Между тем Обинье купил себе землю в Крете[746] и построил там дом. Это обошлось ему в одиннадцать тысяч экю. Следует упомянуть о том, как однажды он сорвался с высоты шестого этажа, проломив при падении леса. Чтобы не упасть, он ухватился одной рукой за положенный недавно камень величиной не больше чем с кулак; повиснув всей тяжестью тела на этой руке, хранившей следы двух ран, он успел еще увидеть два острейших кола, только и ждавших, чтобы проткнуть его.
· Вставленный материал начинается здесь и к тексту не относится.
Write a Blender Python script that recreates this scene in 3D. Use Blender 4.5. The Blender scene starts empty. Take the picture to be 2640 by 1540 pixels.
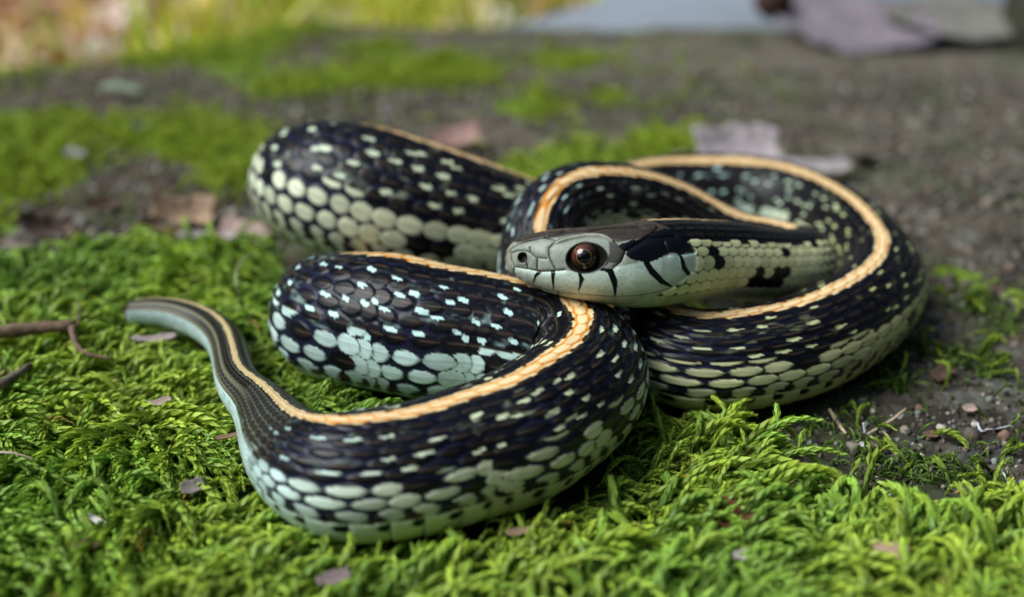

Он и упал бы на них, если б его люди не подоспели на помощь; так никогда и нигде Бог не давал ему жить в безопасности.

Постоянные преследования со стороны двора вызвали в нем желание уехать, чтобы не быть в тягость городу, которому он доверил жизнь. Но непрестанные угрозы и признаки предстоящей осады удерживали его, поэтому он пользовался домом в Крете лишь во время коротких отлучек из города, когда это советовали ему друзья.

Решительней всех других было третье нападение. Не выслушав обвиняемого, даже не вызвав его в суд, его заочно приговорили к отсечению головы за то, что он одел несколько бастионов камнями церкви, разрушенной в 1562 году. Это был четвертый смертный приговор за подобные же преступления, доставивший ему славу и удовольствие. Этими происками хотели вызвать к нему ненависть в Женеве и, кроме того, помешать браку, о котором он вступил в переговоры.

Обинье задумал жениться на вдове господина Бальбани, происходившей из луккского рода Бурламаки. Возникновению этого плана способствовала людская молва, высоко превозносившая эту недавно овдовевшую даму, горячо любимую и почитаемую за благороднейшее происхождение, богатство и умение вести дом. Накануне заключения брачного договора преследуемый подумал: «Если я имею дело с заурядной душой и заурядной смелостью, с женщиной, не готовой подвергнуть опасности свою жизнь за дело, за которое меня приговорили к смерти, она от страха порвет со мной. Но если я нашел душу выше средней, способную ни перед чем не склоняться, ей предоставляется случай проявить себя и осчастливить меня». После этого решения он сам принес ей известие об этом смертном приговоре и получил следующий ответ: «Я очень счастлива участвовать вместе с вами в борьбе за Бога; что соединил Бог, не разъединит человек».